Thursday, July 26, 2007

Having fun again

Fun has been eluding me lately on my Flying Nights. Flying Night is my weekly dedicated night to fly, occurring each Wednesday when my wife works an evening shift. Lately, these nights have been less than satisfying. I think this is due to too much tweaking and twiddling, combined with the pressure to wring the most out of this all too limited window of time.

So, last night I decided to keep my ambitions modest, and spend the evening in good ol' Glacier Bay (FS9). I decided to do some plane hopping, which can be dangerous in the sense that you don't allow enough time in any one plane for a sense immersion to develop. However, this time it paid off, probably because I was sticking to old favorites.

The first leg of the journey was from Hoonah into Juneau in the freeware Cessna 150. I didn't get any pictures, but it was a nice relaxing and uneventful trip. I had some time to play with the VOR and ADF. These were not necessary since, as usual, I was flying by pilotage, but it made me realize I should use those things more often--you never know when you might get lost or confused if you are just using the chart and looking out the window. The long approach into Juneau Int'l was magical.

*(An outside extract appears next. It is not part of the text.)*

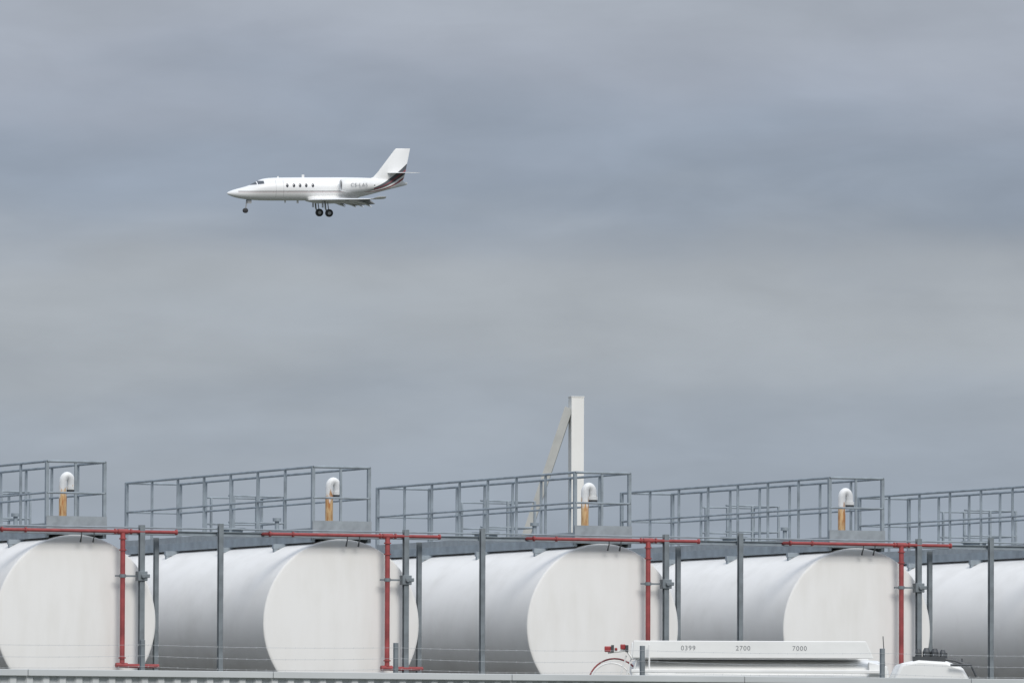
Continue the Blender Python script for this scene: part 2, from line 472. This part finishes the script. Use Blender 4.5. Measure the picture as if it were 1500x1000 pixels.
# ---------------------------------------------------------------- braced column behind tanks
yc = 172.0; e = empty("braced_steel_column", (1.354, yc, 0.9), math.radians(14))
m = MB(); h = EYE+8.257-.9; w = .135
m.box(-w, w, -w, -w+.02, 0, h); m.box(-w, w, w-.02, w, 0, h); m.box(-.01, .01, -w+.02, w-.02, 0, h)
m.box(-w, -w+.012, -w+.02, w-.02, 0, h)
m.obj("column", M_cream, e)
m = MB(); m.box(-.3, .3, -.3, .3, -.05, .03); m.box(-w-.01, w+.01, -w-.01, w+.01, h, h+.02); m.obj("base_and_top_plates", M_cream, e)
m = MB(); m.bar((-w-.02, 0, h-.22), (-2.95, .9, .0), .17, .17); m.obj("brace", M_beige, e)
m = MB(); m.bar((-w, 0, 5.95), (-.88, .22, 5.95), .1, .12); m.obj("strut", M_cream, e)

# ---------------------------------------------------------------- jet
def jet_paint():
    m, nt, b = new_mat("jet_livery"); L = nt.links.new
    tc = nt.nodes.new("ShaderNodeTexCoord"); sp = nt.nodes.new("ShaderNodeSeparateXYZ"); L(tc.outputs["Object"], sp.inputs[0])
    X, Y, Z = sp.outputs
    def mt(op, a, b_=None, c=None):
        n = nt.nodes.new("ShaderNodeMath"); n.operation = op
        for k, q in enumerate((a, b_, c)):
            if q is None: continue
            if isinstance(q, (int, float)): n.inputs[k].default_value = q
            else: L(q, n.inputs[k])
        return n.outputs[0]
    ex = mt('MAXIMUM', mt('SUBTRACT', X, 13.0), 0.0)
    s_ = mt('ADD', mt('MULTIPLY', mt('POWER', ex, 2.1), .072), -.22)
    w = mt('ADD', mt('MULTIPLY', ex, .17), .06)
    d = mt('DIVIDE', mt('SUBTRACT', Z, s_), w)
    def rng(v, lo, hi): return mt('MULTIPLY', mt('GREATER_THAN', v, lo), mt('LESS_THAN', v, hi))
    body = mt('GREATER_THAN', X, 1.0)
    dark = mt('MULTIPLY', rng(d, 0, 1), body)
    r1 = mt('MULTIPLY', rng(d, -1.3, -.85), mt('LESS_THAN', X, 13.0))
    r2 = mt('MULTIPLY', mt('MAXIMUM', rng(d, -.5, -.28), rng(d, .3, .45)), mt('GREATER_THAN', X, 13.0))
    red = mt('MULTIPLY', mt('MAXIMUM', r1, r2), body)
    gl = mt('MULTIPLY', rng(X, 2.12, 3.45), mt('MULTIPLY', mt('GREATER_THAN', Z, mt('ADD', mt('MULTIPLY', mt('SUBTRACT', X, 2.1), .1), .38)), mt('LESS_THAN', Z, .80)))
    post = mt('SUBTRACT', 1.0, rng(X, 2.78, 2.86))
    gl = mt('MULTIPLY', gl, post)
    door = mt('MULTIPLY', mt('MAXIMUM', rng(X, 4.55, 4.59), rng(X, 5.28, 5.32)), rng(Z, -.75, .85))
    def mix(f, a, b_):
        n = nt.nodes.new("ShaderNodeMix"); n.data_type = 'RGBA'; L(f, n.inputs[0])
        if isinstance(a, tuple): n.inputs[6].default_value = a
        else: L(a, n.inputs[6])
        n.inputs[7].default_value = b_
        return n.outputs[2]
    c = mix(mt('MULTIPLY', door, .5), (.80, .80, .79, 1), (.25, .25, .25, 1))
    c = mix(dark, c, (.08, .085, .095, 1)); c = mix(red, c, (.30, .06, .07, 1)); c = mix(gl, c, (.08, .09, .105, 1))
    L(c, b.inputs["Base Color"]); b.inputs["Roughness"].default_value = .4
    return m
M_jet = jet_paint()
M_jw = simple("jet_white", (.78, .78, .77), .45, 0, .03)
M_flap = simple("flap_grey", (.25, .26, .27), .5, 0, .1)
YJ = 775.0
e = empty("business_jet", (-419.5*YJ/12000, YJ, EYE+880.0/12000*YJ), rot=(math.radians(4.5), math.radians(-1.4), math.radians(15)))
st = [(0.0,-.33,-.43,.05),(.12,-.25,-.52,.16),(.45,-.10,-.68,.34),(1.0,.06,-.84,.56),(1.6,.20,-.94,.74),(2.15,.36,-1.0,.87),(2.6,.62,-1.04,.94),
      (3.05,.86,-1.07,1.0),(3.6,1.04,-1.09,1.04),(4.4,1.10,-1.10,1.06),(6.0,1.12,-1.10,1.06),(8,1.12,-1.10,1.06),(10,1.12,-1.10,1.06),(11.5,1.12,-1.05,1.05),
      (12.8,1.10,-.82,.98),(14,1.05,-.55,.84),(15.2,.98,-.22,.62),(16.4,.86,.08,.38),(17.3,.72,.28,.2),(17.7,.62,.40,.06)]
m = MB(); rings = []
for x, zt, zb, w in st:
    zc, h = (zt+zb)/2, (zt-zb)/2
    rings.append([(x, w*math.cos(2*math.pi*k/28), zc+h*math.sin(2*math.pi*k/28)) for k in range(28)])
m.loft(rings)
m.obj("fuselage", M_jet, e, smooth=True, subsurf=1, angle=80)
m = MB(); rings = []
for x, zb, w in ((7.3,-.9,.3),(7.8,-1.18,.8),(8.6,-1.35,1.15),(10,-1.40,1.25),(11.4,-1.33,1.15),(12.4,-1.05,.8),(13.0,-.75,.3)):
    zt = -.5; zc, h = (zt+zb)/2, (zt-zb)/2
    rings.append([(x, w*math.copysign(abs(math.cos(2*math.pi*k/20))**.8, math.cos(2*math.pi*k/20)), zc+h*math.sin(2*math.pi*k/20)) for k in range(20)])
m.loft(rings); m.obj("belly_fairing", M_jw, e, smooth=True, angle=80)
def airfoil(le, chord, thick, y, z, n=8):
    up = []; lo = []
    for k in range(n+1):
        t = k/n; xx = t*t*(3-2*t)
        th = thick*chord*(2.2*math.sqrt(max(xx, 0))*(1-xx)*.62 + .02*(1-xx))
        up.append((le+chord*xx, y, z+th*.7+.004)); lo.append((le+chord*xx, y, z-th*.45-.004))
    return up + lo[::-1]
for sg in (-1, 1):
    m = MB()
    m.loft([airfoil(7.7, 3.5, .13, sg*.8, -1.02), airfoil(8.75, 2.75, .12, sg*3.6, -.97), airfoil(11.2, 1.45, .11, sg*10.4, -.85), airfoil(11.55, 1.2, .09, sg*10.9, -.80), airfoil(11.95, .85, .06, sg*11.15, -.62)])
    m.obj("wing", M_jw, e, smooth=True, angle=50)
    m = MB()
    for ya, yb in ((1.35, 4.0), (4.06, 7.4)):
        def te(y): return 11.2 + (y-.8)/10*1.45
        def zz(y): return -1.02 + (y-.8)*.018
        ring = []
        for y in (ya, yb):
            c = .95-.04*y; x0 = te(y)-.05; z0 = zz(y)-.08
            ring.append([(x0, sg*y, z0+.05), (x0+c*.82, sg*y, z0-c*.55), (x0+c*.80, sg*y, z0-c*.58), (x0-.12, sg*y, z0-.1)])
        m.loft(ring)
    m.obj("flaps", M_flap, e)
    m = MB()
    for y in (2.2, 4.0, 6.0):
        xx = 11.0+(y-.8)*.145; z0 = -1.12+(y-.8)*.018
        m.path([(xx-1.3, sg*y, z0), (xx-.5, sg*y, z0-.12), (xx+.3, sg*y, z0-.30), (xx+.9, sg*y, z0-.62)], [.03, .11, .12, .03], 8)
    m.obj("flap_track_fairings", M_jw, e, smooth=True)
    m = MB(); yy = sg*1.62; zc = .36
    pr = [(10.95,.40),(10.72,.47),(10.70,.53),(10.82,.60),(11.3,.68),(12.1,.70),(12.9,.64),(13.5,.50),(13.9,.40),(13.85,.36),(13.4,.36)]
    m.loft([[(x, yy+r*math.cos(2*math.pi*k/24), zc+r*math.sin(2*math.pi*k/24)) for k in range(24)] for x, r in pr], caps=False)
    m.obj("engine_nacelle", M_jw, e, smooth=True, angle=80)
    m = MB(); m.tube((10.84, yy, zc), (11.0, yy, zc), .44, 20); m.tube((13.4, yy, zc), (13.5, yy, zc), .37, 20); m.path([(13.5, yy, zc), (14.1, yy, zc)], [.2, .05], 12)
    m.obj("engine_openings", M_black, e, smooth=True)
    m = MB(); m.loft([[(x, sg*.8, z) for x, z in ((11.4,.42),(13.2,.42),(13.2,.30),(11.4,.30))], [(x, sg*1.25, z) for x, z in ((11.5,.42),(13.1,.42),(13.1,.30),(11.5,.30))]])
    m.obj("engine_pylon", M_jw, e)
    m = MB(); m.loft([airfoil(15.6, 2.0, .08, sg*.02, 1.52), airfoil(17.0, 1.1, .07, sg*3.3, 1.56)])
    m.obj("tailplane", M_jw, e, smooth=True, angle=50)
    m = MB(); gy = sg*1.95; wz = -2.26
    m.path([(9.1, gy, -1.05), (9.15, gy, -1.8), (9.2, gy, -1.98)], [.09, .08, .06], 10); m.tube((9.15, gy, -1.9), (9.5, gy, wz), .07, 8); m.tube((9.5, gy, wz), (9.35, gy, -1.2), .05, 8)
    m.box(8.85, 8.90, gy-.25, gy+.25, -1.75, -1.05)
    m.obj("main_gear_leg", M_grey, e, smooth=True)
    m = MB(); m.path([(9.5, gy-.14, wz), (9.5, gy-.11, wz), (9.5, gy+.11, wz), (9.5, gy+.14, wz)], [.32, .37, .37, .32], 24); m.obj("main_wheel", M_black, e, smooth=True)
    m = MB(); m.tube((9.5, gy-.15, wz), (9.5, gy+.15, wz), .16, 16); m.obj("wheel_hub", M_grey, e, smooth=True)
    m = MB()
    for xx in (5.65, 6.3, 6.9, 7.5, 8.15):
        n = 16
        ring = lambda s_, q: [(xx+.125*s_*math.cos(2*math.pi*k/n), sg*(1.055*math.sqrt(1-((.36+.18*s_*math.sin(2*math.pi*k/n))/1.12)**2)+q), .36+.18*s_*math.sin(2*math.pi*k/n)) for k in range(n)]
        m.loft([ring(1, -.03), ring(1, .012), ring(.9, .02)])
    m.obj("cabin_windows", M_glass, e, smooth=True)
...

In Juneau, I hopped over to the classic Beech 18 by Shupe and co. I really should spend more time in this one--its so gorgeous to watch. I think I'm finally getting the hang of taxiing this one. It's a bit difficult without a steerable tail wheel. The trick is to dance on the toe brakes. Differential throttles would help a lot, but I don't have those.
From Juneau, I flew the Beech to Gustavus. En route the real-world weather started to get more interesting. I had to reduce altitude to stay out of the clouds. I finally figured out the ADF on this one, which helped a lot, since there is a transmitter at the airport. This model has lovely vintage radio controls which take a little time to figure out (unfortunately they are not visible in the screenshot below). I made a nice landing in spite of having not flown this one in quite a while. My approach was a little sloppy though- I underestimated the drag of the lowered gear and had to pour on the power to get back on a good glide slope.
In Gustavus, I switched over to the Long Island Classics Aeronca (sorry, model number escapes me right now). This is the more powerful model, which is rated for light aerobatics. I find it to be a real blast doing loops and rolls in this old ragwing. I also practiced stalls a bit, yet another thing I should be doing more often.

I tried to emulate something I saw on an old video about Duane Cole. He would end his routine by cutting the engine and doing the final part 'dead stick' (this was before Bob Hoover). I cut the engine at 3000 feet, but could only manage one loop and one roll before I ran out of altitude. I did make it to the runway, though!

So go dust off some of your old favorites and take 'em for a spin. Happy flying!